* **WORK TO COMPLETE**
How many of the lines contain the string "script"? Give the number, with no other words.

* **DATA PROVIDED**

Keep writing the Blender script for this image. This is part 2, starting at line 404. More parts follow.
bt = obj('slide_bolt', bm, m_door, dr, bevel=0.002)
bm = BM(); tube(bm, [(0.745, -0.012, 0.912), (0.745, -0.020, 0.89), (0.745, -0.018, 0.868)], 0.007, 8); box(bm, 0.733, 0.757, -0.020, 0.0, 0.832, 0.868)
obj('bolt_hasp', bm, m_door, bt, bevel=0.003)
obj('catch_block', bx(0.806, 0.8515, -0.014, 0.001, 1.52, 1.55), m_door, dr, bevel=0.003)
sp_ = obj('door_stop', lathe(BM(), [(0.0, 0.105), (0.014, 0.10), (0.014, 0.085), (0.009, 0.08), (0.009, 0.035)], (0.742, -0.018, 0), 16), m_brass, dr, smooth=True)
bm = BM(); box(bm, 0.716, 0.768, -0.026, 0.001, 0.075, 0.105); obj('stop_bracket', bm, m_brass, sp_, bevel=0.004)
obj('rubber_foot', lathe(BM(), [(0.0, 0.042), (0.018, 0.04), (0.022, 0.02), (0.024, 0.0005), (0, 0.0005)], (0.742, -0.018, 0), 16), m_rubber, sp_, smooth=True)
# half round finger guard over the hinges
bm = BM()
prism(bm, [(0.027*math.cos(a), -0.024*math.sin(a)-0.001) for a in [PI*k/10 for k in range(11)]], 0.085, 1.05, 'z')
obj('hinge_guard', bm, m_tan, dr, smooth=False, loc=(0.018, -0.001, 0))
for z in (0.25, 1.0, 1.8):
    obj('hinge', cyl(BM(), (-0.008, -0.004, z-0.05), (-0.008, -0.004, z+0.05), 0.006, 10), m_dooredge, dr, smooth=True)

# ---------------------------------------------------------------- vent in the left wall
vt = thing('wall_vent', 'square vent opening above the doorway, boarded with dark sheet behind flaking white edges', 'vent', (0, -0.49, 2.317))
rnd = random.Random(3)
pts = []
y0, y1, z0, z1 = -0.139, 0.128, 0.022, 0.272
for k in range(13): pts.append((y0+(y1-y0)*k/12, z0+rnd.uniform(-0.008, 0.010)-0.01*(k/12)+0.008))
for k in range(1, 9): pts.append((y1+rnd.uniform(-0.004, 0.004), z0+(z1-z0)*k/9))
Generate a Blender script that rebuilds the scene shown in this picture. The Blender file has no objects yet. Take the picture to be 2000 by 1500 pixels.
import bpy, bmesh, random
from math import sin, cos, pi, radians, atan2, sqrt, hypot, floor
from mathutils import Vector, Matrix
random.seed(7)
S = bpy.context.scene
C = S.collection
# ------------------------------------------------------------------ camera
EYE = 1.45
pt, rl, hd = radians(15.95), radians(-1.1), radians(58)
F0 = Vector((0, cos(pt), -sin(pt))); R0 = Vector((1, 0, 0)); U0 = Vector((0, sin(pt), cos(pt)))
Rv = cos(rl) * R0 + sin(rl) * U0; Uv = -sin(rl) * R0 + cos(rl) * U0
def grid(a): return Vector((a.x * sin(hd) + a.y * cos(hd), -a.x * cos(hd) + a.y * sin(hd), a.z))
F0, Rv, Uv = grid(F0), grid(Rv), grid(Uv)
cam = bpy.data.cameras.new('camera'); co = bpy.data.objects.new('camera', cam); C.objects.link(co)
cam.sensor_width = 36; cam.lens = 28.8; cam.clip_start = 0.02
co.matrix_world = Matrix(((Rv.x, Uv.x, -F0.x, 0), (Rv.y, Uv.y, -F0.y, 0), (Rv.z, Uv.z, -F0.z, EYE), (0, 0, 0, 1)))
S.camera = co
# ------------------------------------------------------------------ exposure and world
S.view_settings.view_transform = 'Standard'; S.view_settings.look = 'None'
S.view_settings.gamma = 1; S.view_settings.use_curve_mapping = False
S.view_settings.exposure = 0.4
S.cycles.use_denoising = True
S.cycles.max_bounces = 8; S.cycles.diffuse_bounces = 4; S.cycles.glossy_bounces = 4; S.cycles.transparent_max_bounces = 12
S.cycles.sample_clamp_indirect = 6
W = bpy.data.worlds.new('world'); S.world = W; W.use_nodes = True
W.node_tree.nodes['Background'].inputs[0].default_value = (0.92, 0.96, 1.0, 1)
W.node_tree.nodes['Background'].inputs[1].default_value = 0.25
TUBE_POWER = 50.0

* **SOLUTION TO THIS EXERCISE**
2